Susan’s customers are not just the commuters swarming through the concourse at 8.57am.
She added: “They vary from the train operating companies to the retailers that work in station, the builders and contractors.
“For the public, we need to make it as safe and secure as we can. It’s an iconic building. It belongs to the people of Glasgow.”
Dealing with the different train operating companies that use Central means she has to be “like Switzerland” and make sure that they are all treated equally.
Then there are big sporting events. There’s a weekend next month when the Scottish cup semi-final clashes with the Ayr races. Depending on which teams are playing, this has the potential for pandemonium. Women in uncomfortable shoes and fascinators heading in one direction. A strong possibility of football fans arriving in the city for crunch games going the other way.
What could possibly go wrong?
Susan said: “I have no interest in football whatsoever but your view of life changes when dealing with a station like this. “It’s pivotal to people getting to and from these events. The crowd for the races is Sex and the City when they’re going and River City coming back. Then there are the football fans as well.”

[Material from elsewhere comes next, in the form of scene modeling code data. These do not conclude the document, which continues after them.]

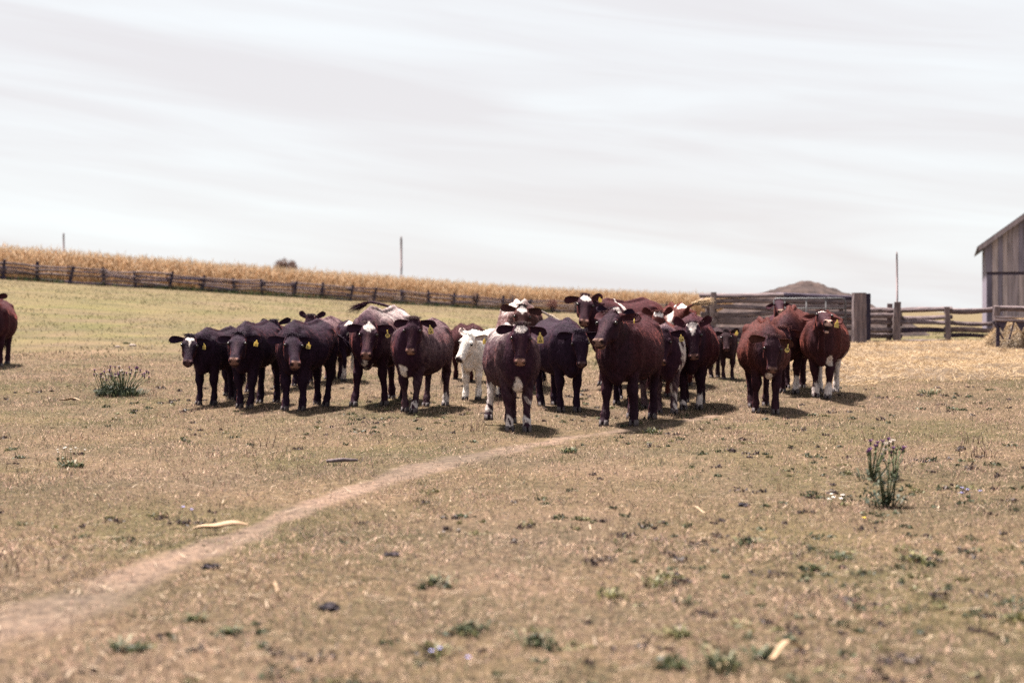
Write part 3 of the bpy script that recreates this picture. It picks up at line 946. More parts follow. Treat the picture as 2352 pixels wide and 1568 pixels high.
def ear_mesh(length, hw, n=9, k=7):
    """leaf-shaped cupped ear along +X, width on Z, opening towards +Y; returns verts, faces, inner mask"""
    V, F = [], []
    for side in (0, 1):
        for i in range(n):
            t = i / (n - 1)
            w = hw * (0.42 + 1.05 * t) * (1 - t ** 3.2) ** 0.5 if t < 1 else 0.004
            w = max(w, 0.004)
            for j in range(k):
                s = j / (k - 1) * 2 - 1
                cup = -0.035 * (1 - s * s) * math.sin(math.pi * min(1, t + .12)) - 0.010 * (1 - side)
                V.append((t * length, cup + (0.0 if side else -0.006), s * w - 0.012 * t * t))
    N = n * k
    for side in (0, 1):
        for i in range(n - 1):
            for j in range(k - 1):
                a = side * N + i * k + j
                q = (a, a + 1, a + k + 1, a + k)
                F.append(q if side == 0 else q[::-1])
    for i in range(n - 1):
        for j in (0, k - 1):
            a = i * k + j
            F.append((a, a + k, a + k + N, a + N))
    for j in range(k - 1):
        a = (n - 1) * k + j
        F.append((a, a + 1, a + 1 + N, a + N))
    return V, F, N

def smooth_np(V, E, it, lam=0.5, W=None):
    n = len(V)
    deg = np.bincount(E.ravel(), minlength=n).astype(float)[:, None]
    deg[deg == 0] = 1
    for _ in range(it):
        S = np.zeros_like(V)
        for a in range(3):
            S[:, a] = np.bincount(E[:, 0], V[E[:, 1], a], n) + np.bincount(E[:, 1], V[E[:, 0], a], n)
        D = (S / deg - V) * lam
        V = V + (D if W is None else D * W[:, None])
    return V

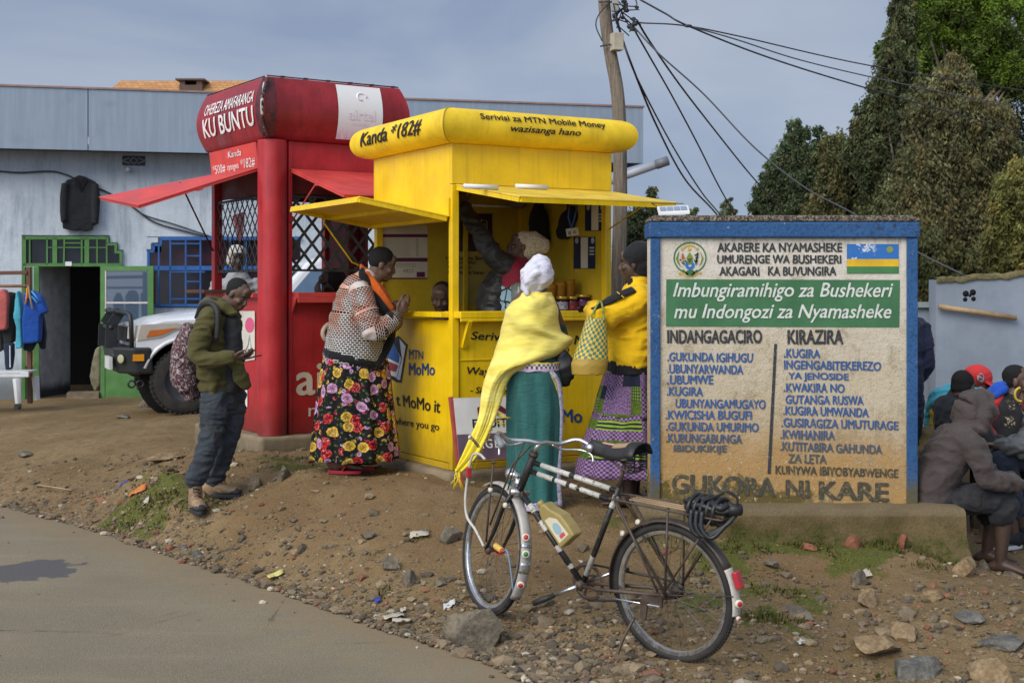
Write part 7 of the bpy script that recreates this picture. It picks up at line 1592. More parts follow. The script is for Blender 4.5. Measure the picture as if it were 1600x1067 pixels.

Susan and her team don’t just get up on the morning when Pink is playing Hampden and start wondering how they will deal with thousands of Prosecco-filled dames who need to get to Mount Florida.
Months of planning goes into major events, with the venue, the station and the British Transport Police all involved.
Susan said: “We work out what time it will all start, where passengers will board from, what numbers we can take on each train. We have a feel for these events – the team understands what the challenges are.
“We can segregate parts of the crowd, we can use different entrances and different parts of the station. There’s more to it than putting up a few barriers.”
Despite her unconventional career path, barriers are not something Susan has faced.
She said: “Sure, some people say, ‘That’s an odd job you’ve been given, how does that work?’ I always believe you just get on with it and prove your worth.
“I can’t say that I have experienced discrimination directly and if people have thought it, it doesn’t really bother me.”
Inside Central Station is on Sunday, BBC Scotland at 9pm.